When I ask Professor Lotta Gavel Adams to compare internet trolls to the Nordic monsters she's loved since she was a Swedish schoolgirl, I can hear the disgust in her voice.
"Internet trolls are not trolls!" she tells me. "Though online trolls are also forces of evil and chaos, they are really just human beings who are trying to cause trouble. If they don't eat snails or frogs or live in a cave, then they don't deserve the name 'troll.'"
She would know. Gavel Adams, professor emeritus and Barbro Osher Endowed Professor of Swedish Studies at University of Washington, has spent her entire academic career publishing scholarship and teaching classes about the trolls inhabiting Scandinavian literature and folklore. In her hands, the subject is much more interesting than the digital parlor game of a bunch of idiots on the internet.
Or at least she'll make that case at the Nordic Museum on Thursday, December 13, in a "short, snappy, entertaining" lecture called "Trolls in the Nordic Imagination: Scary, Clumsy, and Lovable." Her talk is part of an ongoing lecture series at the museum.
I am, as they say, here for this.
Stories about trolls have existed for centuries in Nordic folklore, but Gavel Adams argues that their literary function has changed radically over time. Before the mid-1800s, tales about the giant creatures were told around campfires in Scandinavian farming communities. They were aimed at adults, largely meant to frighten and entertain villagers who would regularly get lost in the dark, dense forests of the north country.
The trolls in these folktales were scary monsters who liked to eat human babies and the occasional goat. In many of the stories—such as Three Billy Goats Gruff or The boy, the troll and the porridge-eating contest—a lazy kid or a clever goat wanders into the forest, encounters a troll, outfoxes it, and escapes with a bounty.
In the mid-1800s, that conception began to change. After the Napoleonic Wars redrew the borders of Europe, Gavel Adams says, leaders in Nordic countries were plunged into an identity crisis. What did it really mean to be Finnish? What did it really mean to be Swedish?
They found their answer in the folk narratives of their countries, and they started sending people out into the backwoods to collect the stories that rural people were telling each other. Shortly after that, the industrial revolution came to the Nordic countries, which, among other things, led to mandatory schooling.

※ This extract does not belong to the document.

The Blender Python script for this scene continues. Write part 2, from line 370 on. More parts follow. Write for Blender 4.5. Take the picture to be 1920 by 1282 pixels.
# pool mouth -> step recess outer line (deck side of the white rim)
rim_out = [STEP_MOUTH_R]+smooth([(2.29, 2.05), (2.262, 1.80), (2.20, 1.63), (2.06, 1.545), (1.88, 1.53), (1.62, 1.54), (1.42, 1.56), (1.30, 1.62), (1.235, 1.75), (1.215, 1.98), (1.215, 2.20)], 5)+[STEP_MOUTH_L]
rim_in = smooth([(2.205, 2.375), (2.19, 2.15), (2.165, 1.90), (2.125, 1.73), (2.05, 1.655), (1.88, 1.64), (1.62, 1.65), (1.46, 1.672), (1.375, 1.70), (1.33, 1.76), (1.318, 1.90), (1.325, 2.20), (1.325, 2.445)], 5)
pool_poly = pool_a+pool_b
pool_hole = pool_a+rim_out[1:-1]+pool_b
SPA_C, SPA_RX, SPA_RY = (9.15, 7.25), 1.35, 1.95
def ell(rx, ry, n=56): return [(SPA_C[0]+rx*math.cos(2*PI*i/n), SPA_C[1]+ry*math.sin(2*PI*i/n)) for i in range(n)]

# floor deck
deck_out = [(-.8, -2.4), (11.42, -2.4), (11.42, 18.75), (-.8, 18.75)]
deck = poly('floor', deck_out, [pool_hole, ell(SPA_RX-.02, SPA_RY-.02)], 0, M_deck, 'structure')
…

Teachers needed material to teach young students, and authors and illustrators rushed to fill that need. Artists like John Bauer and Theodor Kittelsen ended up collecting the recently revived folktales from the hinterlands and illustrating them for kids, making them softer and less scary than they were before. That's how the first visual depictions of trolls came to be.
In novels like Johanna Sinisalo's Troll: A Love Story and films like Ali Abbasi's Border, contemporary Scandinavian artists are taking trolls in a new direction. They're scary again, but now they're scary with a purpose. Gavel Adams will illuminate that purpose for her audience at the Nordic Museum.